At some point Al Gore should’ve asked what Rush was smoking in his cigars, or explained how phenomenally stupid someone would have to be to think or repeat such a thing. But Al Gore, like the rest of us, chose to ignore what was obvious foolishness, and I’m afraid we did so very much to our peril. Because the thing we were ignoring was a new social phenomenon - a sort of voluntary mass-hallucination where people gleefully repeated as true something they knew was entirely false en masse for no other reason than ridicule, and for some reason they weren’t the assholes, you were. Lies are as old as language itself - they may in fact be the reason language was invented - and masses of people all parroting things they know are not true is as old as religion. But Al Gore inventing the internet was the first instance I can think of where a prima facie lie was spread for no other reason beyond ridicule, and may have been the moment where conservatives got that first addictive taste of those sweet, sweet liberal tears.

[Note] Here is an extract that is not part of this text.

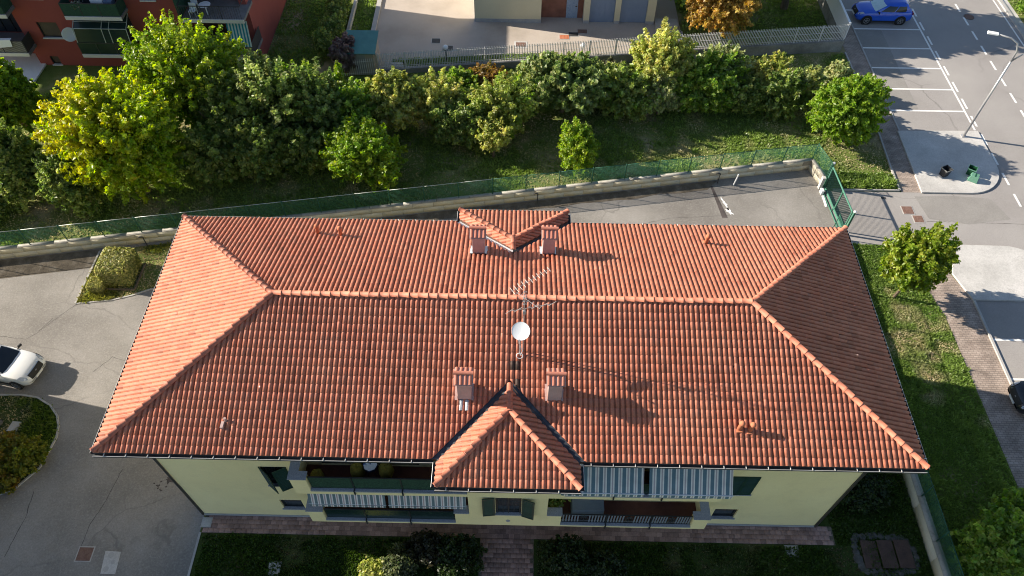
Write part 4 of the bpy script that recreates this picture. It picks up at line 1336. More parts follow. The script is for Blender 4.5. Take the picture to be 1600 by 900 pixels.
def mesh_fence(name, a, b, zf, h, label, bay=2.0, light_rail=None, wire=0.0052):
    """posts, rails and welded-mesh panels along a line; zf(s) gives the foot height"""
    a, b = Vector((*a, 0)), Vector((*b, 0))
    d = (b - a); ln = d.length; d.normalize(); n = Vector((-d.y, d.x, 0))
    f = empty(name, tuple(a + d * ln / 2), label, 'fence')
    nb = max(1, int(round(ln / bay))); bl = ln / nb
    q = basis(d, n, Vector((0, 0, 1))).to_quaternion()
    mb = MB(); mb.tube([(0, 0, 0), (0, 0, h + 0.04)], 0.028, 8); mb.lathe([(0.034, h + 0.04), (0.03, h + 0.06), (0.004, h + 0.068)], (0, 0, 0), 8)
    pm = np_mesh_any('post', mb, MT['green_post'])
    mb = MB()
    x = 0.05
    while x < bl - 0.02:
        mb.box(x - wire / 2, x + wire / 2, -0.003, 0.003, 0.03, h - 0.01); x += 0.05
    z_ = 0.05
    while z_ < h:
        mb.box(0.02, bl - 0.02, -0.0075, -0.0045, z_ - wire / 2, z_ + wire / 2); z_ += 0.1
    wm = np_mesh('mesh_panel', mb.v, mb.f, MT['green_wire'])
    mb = MB(); mb.tube([(0, 0, h), (bl, 0, h)], 0.019, 6)
    rg = np_mesh_any('top_rail', mb, MT['green_post']); rl = np_mesh_any('top_rail', mb, MT['rail_light'])
    for k in range(nb + 1):
        p = a + d * (k * bl)
        link_mesh('post', pm, f, (p.x, p.y, zf), q)
    for k in range(nb):
        p = a + d * (k * bl)
        link_mesh('mesh_panel', wm, f, (p.x, p.y, zf), q)
        link_mesh('top_rail', rl if (light_rail and light_rail(p)) else rg, f, (p.x, p.y, zf), q)
    return f

def np_mesh_any(name, mb, mat, smooth=True):
    me = bpy.data.meshes.new(name)
    me.from_pydata(mb.v, [], mb.f)
    me.materials.append(mat)
    if smooth:
        for p_ in me.polygons: p_.use_smooth = True
    return me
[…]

So whether he’s facing indictment, or even impeachment - Trump ain’t going nowhere and his traitorous supporters aren’t going anywhere either. Bush V. Gore taught the Republicans 1) there’s no punishment for stealing an election and 2) if things are at all close they can lie, cheat and bully their way to victory, because there’s no punishment for that either. By now we should already know that things like reason, precedent and the rule of law are meaningless to them, and on the off chance that ten or twenty million of us marching for a day or two doesn’t do the trick, I suggest a complete economic boycott of everything. Don’t buy anything, sell anything, and if you absolutely have to show up for work, don’t do anything. A week of this, maybe ten days, and the Aeroflot departures desks will be mobbed with fleeing Republican lawmakers.

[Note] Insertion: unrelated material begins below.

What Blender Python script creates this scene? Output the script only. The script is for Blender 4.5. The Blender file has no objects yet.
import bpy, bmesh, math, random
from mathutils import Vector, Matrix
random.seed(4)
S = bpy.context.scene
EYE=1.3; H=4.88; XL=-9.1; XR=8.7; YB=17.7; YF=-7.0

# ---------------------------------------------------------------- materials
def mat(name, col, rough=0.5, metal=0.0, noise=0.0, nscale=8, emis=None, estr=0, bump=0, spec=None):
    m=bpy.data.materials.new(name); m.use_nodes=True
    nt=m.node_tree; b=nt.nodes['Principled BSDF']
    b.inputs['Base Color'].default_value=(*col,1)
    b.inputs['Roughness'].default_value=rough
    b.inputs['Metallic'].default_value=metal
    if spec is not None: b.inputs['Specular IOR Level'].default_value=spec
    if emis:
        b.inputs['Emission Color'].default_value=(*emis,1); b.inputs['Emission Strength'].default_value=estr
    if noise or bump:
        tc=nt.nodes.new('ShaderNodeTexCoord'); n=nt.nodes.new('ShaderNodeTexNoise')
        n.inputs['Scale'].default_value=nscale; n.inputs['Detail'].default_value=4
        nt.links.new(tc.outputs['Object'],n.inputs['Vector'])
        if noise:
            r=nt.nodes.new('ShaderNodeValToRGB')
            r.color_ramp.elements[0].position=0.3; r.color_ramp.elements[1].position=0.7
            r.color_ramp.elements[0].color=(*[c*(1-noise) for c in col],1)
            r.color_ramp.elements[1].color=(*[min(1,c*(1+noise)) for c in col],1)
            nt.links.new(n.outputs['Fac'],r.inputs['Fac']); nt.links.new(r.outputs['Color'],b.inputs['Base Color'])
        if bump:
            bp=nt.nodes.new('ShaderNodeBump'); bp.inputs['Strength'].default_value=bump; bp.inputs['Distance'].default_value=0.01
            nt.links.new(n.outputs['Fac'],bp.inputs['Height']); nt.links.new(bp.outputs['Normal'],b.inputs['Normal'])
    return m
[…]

And if you can’t pull that off, just remember the cornerstone of authoritarianism is what they call “respect.” Not the real kind mind you - respect willfully given based on character or accomplishment. I’m talking about the fake kind of respect that bullies and authoritarians need to fill the hole where demonstrable love and nurturing from their fathers is supposed to be: respect based on status or rank. Fascists never, ever give up power, and so long as staying in power means they’re “winning,” nothing’s gonna get the bastards out. But if the price of “winning” is relentless humiliation, I think you’ll be amazed at how quickly they’ll tire of it. When this whole sorry chapter of our nation’s history comes to a head, I’m certain that the power of ridicule and weaponization of humiliation will be the key deciding factors, and whoever controls them will be the victor. Few things are more effective against fascists than laughter.